In fact, Lasser believes one-quarter of all e-commerce purchases will rely on a store for fulfillment, explaining why he now sees 50,000 closures in the years ahead—a considerable pullback from 80,000.

“We now expect retail sales will grow 4 percent until 2026 on the back of higher inflation,” he wrote in a research note.

The analyst believes apparel and accessories stores, consumer electronics outfits and home furnishing locations are “likely to see most shutdowns, with 23.5K store closures cumulatively.” Lasser’s estimates project 13,000 fashion and accessories, 6,000 consumer electronics and 3,000 home furnishings stores closing. Since the first quarter of 2017 fashion shuttered 14,000 stores, while sporting goods retailers cut 3,000.

Related Stories

Productivity at home furnishings stores likely reached its peak now that the work-from-home era is evolving into a hybrid working model for many, he added.

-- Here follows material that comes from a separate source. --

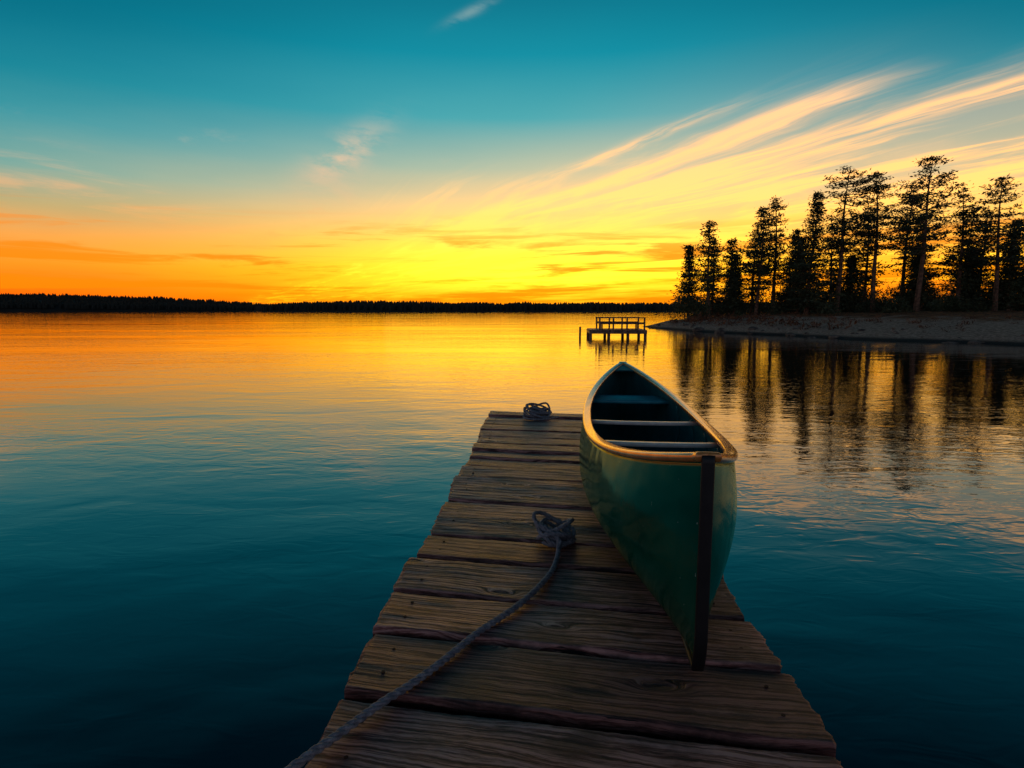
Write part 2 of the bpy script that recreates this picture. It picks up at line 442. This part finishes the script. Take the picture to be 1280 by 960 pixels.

Lasser expects department stores to continue ceding share to other channels while regional chains could suffer as shopping malls shed stores. Off-price retailers are on the rise at the expense of weaker competitors.

“In our view, companies best positioned for the shift to digital fulfillment include brands with a strong DTC [direct-to-consumer] focus coupled with high brand loyalty like Nike and Levi Strauss, as well as omni-channel retailers like American Eagle Outfitters,” he said.

Lasser’s analysis indicates that roughly 7,000 stores would close for every 1 percent increase in online sales. The worst-case scenario would involve 120,000 store shutdowns by 2026 if digital sales jump 26 percent as total retail inches up just 2.5 percent. However, a growth scenario is possible; retail sales rising at 5 percent on a 23 percent digital improvement would create 18,000 new doors. In fact, Lasser said retailers will need to increase store productivity by 4 percent annually just to cover inflation in core costs such as wages and rent.

Retail reversed the trend toward store closings last year, adding 5,100 net new doors versus 4,900 net closures, he pointed out. “We believe abnormally strong demand coupled with significant government stimulus over the past two years likely led to net store additions and prevented some struggling retailers from closing doors,” Lasser said.

Mall-based locations are “likely most at risk” of seeing an onslaught of closures on flagging foot traffic.

Smaller chains will be disproportionately affected by macro pressures driving stores out of business. From 2007 to 2019 chains with fewer than 500 employees closed 40,000 stores, or 5 percent of their base, as larger peers added 17,000, Lasser said. Retail margins will “moderate going forward, following two straight years of significant growth,” which could lead to more closures, he added.

Dicks Sporting Goods, Walmart and Target have the scale needed to use stores to fulfill online orders and stave off widespread closures, he said.